Salim Singh-ki-Haveli
It was built by the scheming Prime Minister Salim Singh in 1815. It has a beautifully arched roof capped with blue cupolas and carved brackets in the form of peacocks.
 
Nathmalji-ki-Haveli
Built by a Prime Minister of princely state of Jaisalmer. Its facade is a riot of ornamentation: flowers, birds, elephants, soldiers, a bicycle and even a steam engine.
 
Museums
  • Desert Culture Centre & Museum
  • Jaisalmer Folklore Museum
  • Government Museum
 
 
Weather Rainy Season   Best time to come
In Summer: 41.6° C (Max) - 25° C (Min)
In Winter: 23.6° C (Max) - 7.9° C (Min)
July to Mid Sept, and very humid (up to 90%)   Nov. to Mar
 

HOW TO REACH JAISALMER

By Air
The nearest airport that caters to Jaisalmer - bounded travellers is at Jodhpur.

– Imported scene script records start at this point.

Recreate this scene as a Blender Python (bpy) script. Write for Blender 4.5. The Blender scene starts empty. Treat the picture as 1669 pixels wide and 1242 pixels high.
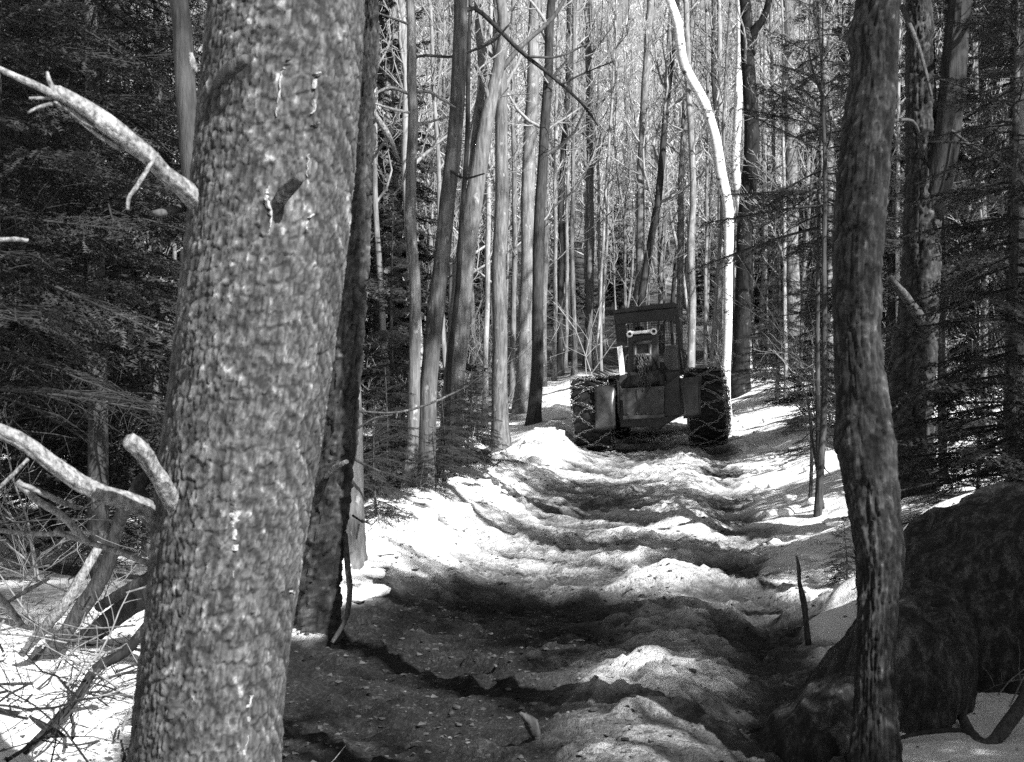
import bpy, bmesh, math, random
import numpy as np
from mathutils import Vector, Matrix

# ------------------------------------------------------------------ camera, sky, sun, exposure
scene = bpy.context.scene
COL = scene.collection
random.seed(7); RNG = np.random.default_rng(7)
FPX = 2400.0; EYE = 1.6
cam_d = bpy.data.cameras.new('camera'); cam = bpy.data.objects.new('camera', cam_d); COL.objects.link(cam)
cam_d.sensor_width = 36.0; cam_d.lens = FPX/1669*36.0
cam.location = (0, 0, EYE); cam.rotation_euler = (math.radians(90), 0, 0)
cam_d.clip_start = 0.1; cam_d.clip_end = 900
cam_d.dof.use_dof = True; cam_d.dof.focus_distance = 22.0; cam_d.dof.aperture_fstop = 12.0
scene.camera = cam
SUN_EL, SUN_AZ = math.radians(39), math.radians(180-40)      # azimuth clockwise from +Y
world = bpy.data.worlds.new('World'); scene.world = world; world.use_nodes = True
wn = world.node_tree; wn.nodes.clear()
sk = wn.nodes.new('ShaderNodeTexSky'); sk.sky_type = 'NISHITA'; sk.sun_disc = False
sk.sun_elevation = SUN_EL; sk.sun_rotation = SUN_AZ
bw = wn.nodes.new('ShaderNodeRGBToBW'); bg = wn.nodes.new('ShaderNodeBackground'); wo = wn.nodes.new('ShaderNodeOutputWorld')
wn.links.new(sk.outputs[0], bw.inputs[0]); wn.links.new(bw.outputs[0], bg.inputs[0]); wn.links.new(bg.outputs[0], wo.inputs[0])
bg.inputs[1].default_value = 0.056
sun_d = bpy.data.lights.new('sun', 'SUN'); sun_d.energy = 5.0; sun_d.angle = math.radians(0.53); sun_d.color = (1, 1, 1)
sun = bpy.data.objects.new('sun', sun_d); COL.objects.link(sun)
sdir = Vector((math.sin(SUN_AZ)*math.cos(SUN_EL), math.cos(SUN_AZ)*math.cos(SUN_EL), math.sin(SUN_EL)))
sun.rotation_euler = sdir.to_track_quat('Z', 'Y').to_euler(); sun.location = sdir*60
vs = scene.view_settings; vs.view_transform = 'Standard'; vs.look = 'None'; vs.gamma = 1; vs.use_curve_mapping = False
vs.exposure = 1.5
scene.cycles.use_denoising = False
scene.cycles.max_bounces = 5; scene.cycles.diffuse_bounces = 3; scene.cycles.glossy_bounces = 2

# ------------------------------------------------------------------ numpy noise
def _hash(ix, iy, s):
    n = (ix.astype(np.int64)*374761393 + iy.astype(np.int64)*668265263 + s*974634777) & 0xffffffff
    n = ((n ^ (n >> 13))*1274126177) & 0xffffffff
    n = (n ^ (n >> 16))
    return (n & 0xffffff)/float(0xffffff)
def vnoise(x, y, s=0):
    x = np.asarray(x, float); y = np.asarray(y, float)
    ix = np.floor(x); iy = np.floor(y); fx = x-ix; fy = y-iy
    fx = fx*fx*fx*(fx*(fx*6-15)+10); fy = fy*fy*fy*(fy*(fy*6-15)+10)
    a = _hash(ix, iy, s); b = _hash(ix+1, iy, s); c = _hash(ix, iy+1, s); d = _hash(ix+1, iy+1, s)
    return ((a*(1-fx)+b*fx)*(1-fy) + (c*(1-fx)+d*fx)*fy)*2-1
def fbm(x, y, s=0, o=4):
    r = 0; a = 1.0; t = 0
    for i in range(o):
        r = r + a*vnoise(x*2**i+17.3*i, y*2**i-9.1*i, s+i); t += a; a *= .5
    return r/t
def worley(x, y, s=0, px=None):
    ix = np.floor(x); iy = np.floor(y); f1 = np.full(x.shape, 9.); f2 = f1.copy(); cid = np.zeros(x.shape); ox = cid.copy(); oy = cid.copy()
    for dx in (-1, 0, 1):
        for dy in (-1, 0, 1):
            jx = ix+dx; jy = iy+dy; hx = jx % px if px else jx
            qx = jx+.1+.8*_hash(hx, jy, s); qy = jy+.1+.8*_hash(hx, jy, s+1)
            d = np.hypot(x-qx, y-qy); c = _hash(hx, jy, s+2)
            n1 = d < f1; f2 = np.where(n1, f1, np.minimum(f2, d)); cid = np.where(n1, c, cid); ox = np.where(n1, x-qx, ox); oy = np.where(n1, y-qy, oy); f1 = np.where(n1, d, f1)
    return f1, f2, cid, ox, oy
def sst(a, b, x):
    t = np.clip((np.asarray(x, float)-a)/(b-a), 0, 1); return t*t*(3-2*t)

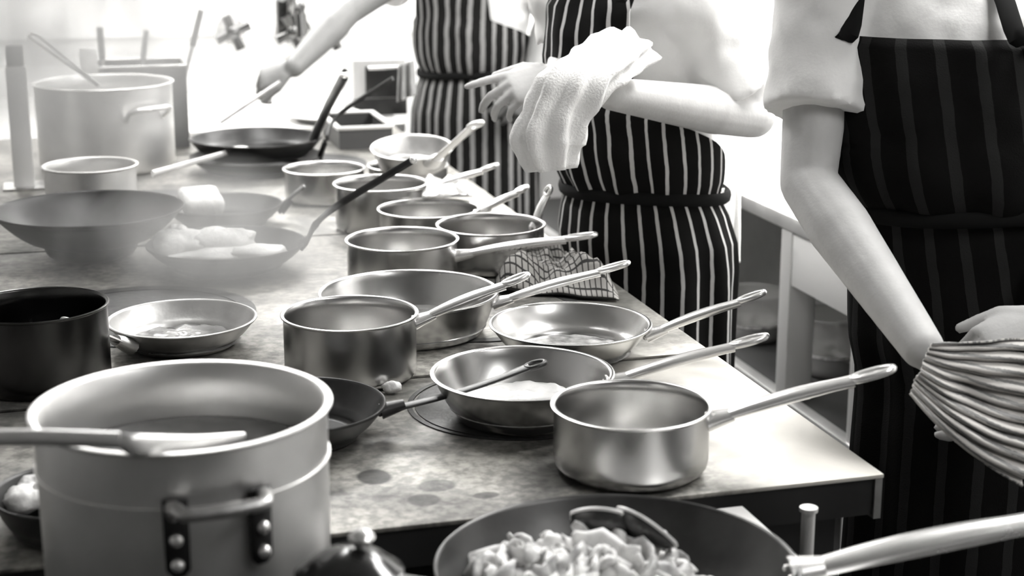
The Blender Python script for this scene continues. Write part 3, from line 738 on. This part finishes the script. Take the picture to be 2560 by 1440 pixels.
def ellip(z, S=TORSO):
    for a, b_ in zip(S, S[1:]):
        if a[0] <= z <= b_[0]:
            u = (z-a[0])/(b_[0]-a[0]); return [a[i]*(1-u)+b_[i]*u for i in range(1, 4)]
    return list(S[0][1:]) if z < S[0][0] else list(S[-1][1:])
def sstep(a, b, x):
    x = min(1, max(0, (x-a)/(b-a))); return x*x*(3-2*x)
def person(label, base, head_deg, arms, waist, bib_top, apron_mat, ks=1., lean=0., slean=0., sleeve=.62, skirt_phi=2.0, shirt_mat=SHIRT, bib_half=.14, apron_bottom=.42, trous=TROUS, skin=SKIN, uvk=1., flare=.02, fold=.01, sleeves_len=None):
    t = thing('person', label, 'person', base)
    a = math.radians(head_deg); f = Vector((math.cos(a), math.sin(a), 0)); s = Vector((-f.y, f.x, 0))      # s: the person's left
    U = Vector((0, 0, 1))
    def Lp(x, y, z): return s*((x+slean*max(0, z-.9))*ks)+f*((y+lean*max(0, z-.9))*ks)+U*(z*ks)
    b = MB()
    b.loft([(Lp(0, o_, z), s*(w_*ks), f*(d_*ks)) for z, w_, d_, o_ in TORSO], 24)
    # neck and head with nose, brow, chin and ears
    b.loft([(Lp(0, -.01, 1.48), s*.06, f*.062), (Lp(0, 0, 1.55), s*.055, f*.058), (Lp(0, .012, 1.62), s*.056, f*.06)], 16)
    hs = []
    for z, w_, d_, o_ in ((1.585, .03, .03, .055), (1.60, .05, .055, .04), (1.64, .064, .078, .022), (1.69, .073, .092, .012), (1.74, .076, .097, .005), (1.78, .068, .086, 0), (1.81, .045, .058, -.005), (1.822, .015, .02, -.005)):
        hs.append((Lp(0, o_, z), s*w_, f*d_))
    b.loft(hs, 24)
    b.tube([Lp(0, .098, 1.705), Lp(0, .112, 1.68), Lp(0, .122, 1.665), Lp(0, .104, 1.655)], [.008, .011, .015, .008], 10)
    b.tube([Lp(-.02, .094, 1.625), Lp(0, .102, 1.626), Lp(.02, .094, 1.625)], .008, 8)
    b.tube([Lp(-.045, .084, 1.722), Lp(0, .098, 1.718), Lp(.045, .084, 1.722)], .011, 8)
    for k in (-1, 1): b.tube([Lp(k*.074, 0, 1.655), Lp(k*.083, -.008, 1.69), Lp(k*.078, -.01, 1.715)], [.008, .014, .01], 8)
    # legs
    for k in (-1, 1):
        limb(b, [Lp(k*.075, -.01, .92), Lp(k*.085, -.02, .72), Lp(k*.095, -.015, .5), Lp(k*.105, -.015, .3), Lp(k*.11, -.01, .09)], [.08, .07, .05, .045, .04])
        b.loft([(Lp(k*.11, -.06, .045), s*.032, U*.04), (Lp(k*.112, 0, .05), s*.04, U*.045), (Lp(k*.118, .09, .035), s*.045, U*.032), (Lp(k*.12, .17, .022), s*.035, U*.018)], 14)
    sh = MB()
    sh.loft([(Lp(0, o_, z), s*((w_+.014)*ks), f*((d_+.014)*ks)) for z, w_, d_, o_ in TORSO[:-1]] + [(Lp(0, -.005, 1.5), s*(.072*ks), f*(.066*ks))], 28)
    for side, arm in arms.items():
        k = 1 if side == 'L' else -1
        sho = Lp(k*.185, 0, 1.405) if 'shoulder' not in arm else arm['shoulder']-t.location
        el, wr = arm['elbow']-t.location, arm['wrist']-t.location
        b.ball(sho, .058*ks, 10)
        limb_straight(b, [Lp(k*.12, 0, 1.40), sho, el], [.06, .056, .041])
        mid = el+(wr-el)*.3
        limb_straight(b, [el, mid, wr], [.042, .045, .029])
        d = arm['dir']; hand(b, wr+d.normalized()*.006, d, arm['n'], arm['thumb'], arm.get('curl', .35), k=arm.get('k', 1.), curls=arm.get('curls'))
        sl = arm.get('sleeve', sleeve)
        end = sho+(el-sho)*sl if sl <= 1 else el+(wr-el)*(sl-1)
        sh.ball(sho, .078*ks, 10)
        if sl <= 1: limb_straight(sh, [Lp(k*.1, 0, 1.39), sho], [.078, .076]); sh.tube([sho+(end-sho)*(q_/8) for q_ in range(9)], [.077, .076, .074, .073, .073, .074, .075, .077, .079], 20)
        else: limb_straight(sh, [Lp(k*.1, 0, 1.39), sho, el, end], [.078, .072, .056, .052])
    remesh(b, .0042, 'body', skin, t, 3)
    remesh(sh, .009, 'shirt', shirt_mat, t, 5, lambda c: .005*nz(c, 14, 3)+.004*nz(c, 32, 8))
    # hair
    hb = MB()
    hb.loft([(Lp(0, -.02, 1.68), s*.075, f*.082), (Lp(0, -.016, 1.74), s*.083, f*.092), (Lp(0, -.006, 1.79), s*.075, f*.092), (Lp(0, -.005, 1.825), s*.05, f*.065), (Lp(0, -.005, 1.838), s*.015, f*.02)], 24)
    hb.build('hair', HAIR, t, 180)
    # trousers
    tr = MB()
    tr.loft([(Lp(0, -.01, .82), s*.165, f*.115), (Lp(0, -.003, .95), s*.178, f*.128), (Lp(0, .002, 1.04), s*.162, f*.116)], 24)
    for k in (-1, 1):
        limb(tr, [Lp(k*.075, -.01, .92), Lp(k*.085, -.02, .72), Lp(k*.095, -.015, .5), Lp(k*.105, -.015, .3), Lp(k*.11, -.01, .05)], [.098, .09, .08, .075, .072])
    remesh(tr, .012, 'trousers', trous, t, 4, lambda c: .006*nz(c, 12, 5))
    for k in (-1, 1):
        MB().loft([(Lp(k*.11, -.085, .045), s*.036, U*.044), (Lp(k*.112, 0, .05), s*.047, U*.05), (Lp(k*.118, .1, .04), s*.052, U*.04), (Lp(k*.12, .19, .026), s*.04, U*.024)], 16).build('shoe', SHOE, t, 60)
    # apron: bib and skirt of one cloth
    zb, zw, ztop = apron_bottom, waist, bib_top
    nv = 70; nu = 110
    def fn(u, v):
        z = zb+(ztop-zb)*v
        if z <= zw:
            q = (zw-z)/(zw-zb); phi = (u*2-1)*skirt_phi; ew, ed, eo = ellip(max(z, .86)); ew += .022; ed += .024
            fl = min(1, q*3); ew += flare*fl; ed += flare*fl
            rip = fold*fl*(math.sin(phi*9+1.3*math.sin(phi*3+z*2))*.6+.6*nz((phi*2.2, z*1.2, 0), 1.2, 4))
            k = 1+rip/.16
            # pinch under the waist tie
            if q < .07: k *= .955+.045*(q/.07)
            x, y = ew*math.sin(phi)*k, ed*math.cos(phi)*k+eo
            if abs(phi) > math.pi/2: pass
        else:
            q = (z-zw)/(ztop-zw); pw = skirt_phi*(1-sstep(.18, .62, q))
            ew, ed, eo = ellip(z); ew += .022; ed += .03
            pm = max(pw, math.asin(min(.98, (bib_half+(.03)*(1-q))/ew))); phi = (u*2-1)*pm
            puff = .014*math.sin(min(1, q*2.2)*math.pi)
            wr = .006*nz((phi*3, z*16, 0), 1.3, 9)+.006*math.sin(phi*11+z*3)*(1-q*.6)
            x, y = (ew+puff)*math.sin(phi), (ed+puff+wr)*math.cos(phi)+eo
            if q < .06: x *= .96+.04*q/.06; y *= .96+.04*q/.06
        return Lp(x, y, z)
    def uvf(u, v):
        z = zb+(ztop-zb)*v
        return ((u*2-1)*(skirt_phi*.19*uvk), z) if z <= zw else ((u*2-1)*(skirt_phi*.19*uvk)*(1 if False else 1), z)
    def uvf2(u, v):
        z = zb+(ztop-zb)*v
        if z <= zw: return ((u*2-1)*skirt_phi*.19, z)
        q = (z-zw)/(ztop-zw); pw = skirt_phi*(1-sstep(.18, .62, q)); ew = ellip(z)[0]+.022
        pm = max(pw, math.asin(min(.98, (bib_half+.03*(1-q))/ew))); return ((u*2-1)*pm*.19, z)
    grid(fn, nu, nv, 'apron', apron_mat, t, uvf2, thick=.003)
    # waist tie
    wt = []
    for i in range(48):
        ph = 2*math.pi*i/48; ew, ed, eo = ellip(zw); wt.append(Lp((ew+.026)*math.sin(ph), (ed+.03)*math.cos(ph)+eo, zw+.006*math.sin(ph*2)))
    MB().tube(wt, .012, 8, .5, closed=True).build('waist_tie', mat('black_tape', .01, .9, spec=.1), t)
    # neck straps
    for k in (-1, 1):
        e = [Lp(k*bib_half*.95, math.sqrt(max(0, 1-(bib_half/.2)**2))*.14+.01, ztop-.005), Lp(k*.115, .13, min(1.42, ztop+.06)), Lp(k*.1, .065, 1.48), Lp(k*.075, 0, 1.515), Lp(k*.05, -.06, 1.525), Lp(0, -.08, 1.525)]
        MB().tube(smooth_path(e, 20), .014, 8, .22, s).build('neck_strap', mat('black_tape', .01, .9, spec=.1), t)
    return t, Lp, f, s

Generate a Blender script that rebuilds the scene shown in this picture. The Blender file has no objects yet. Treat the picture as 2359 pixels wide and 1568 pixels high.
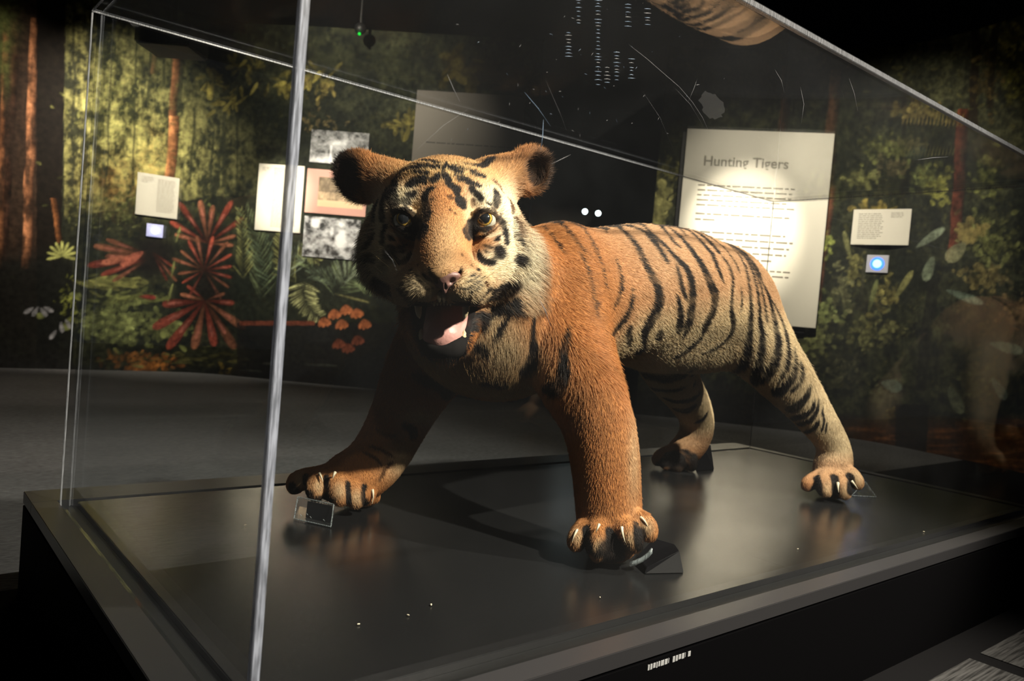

Jodhpur is connected to many other Indian cities by air.

By Road
Rajasthan Roadways run very comfortable deluxe & air conditioned buses from Jaipur, Jodhpur, Bikaner. The roads are very good and fairly comfortable.

By Train
The nearest railway station that caters to Jaisalmer - bounded travellers is at Jodhpur. Jodhpur is connected to many other Indian cities by train.

Getting around
Bhattiani Sati Rani, Bada Bagh, Amar Sagar, Lodhruva, Mool Sagar, Kuldhara, Desert National Park, Sam sand dunes, Khuri village

Note: Rajasthan Tourist Development Corporation sets up a special 'Tourist Village' at the time of Desert Festival. The festival take place between late January and mid - February, depending on the lunar calendar.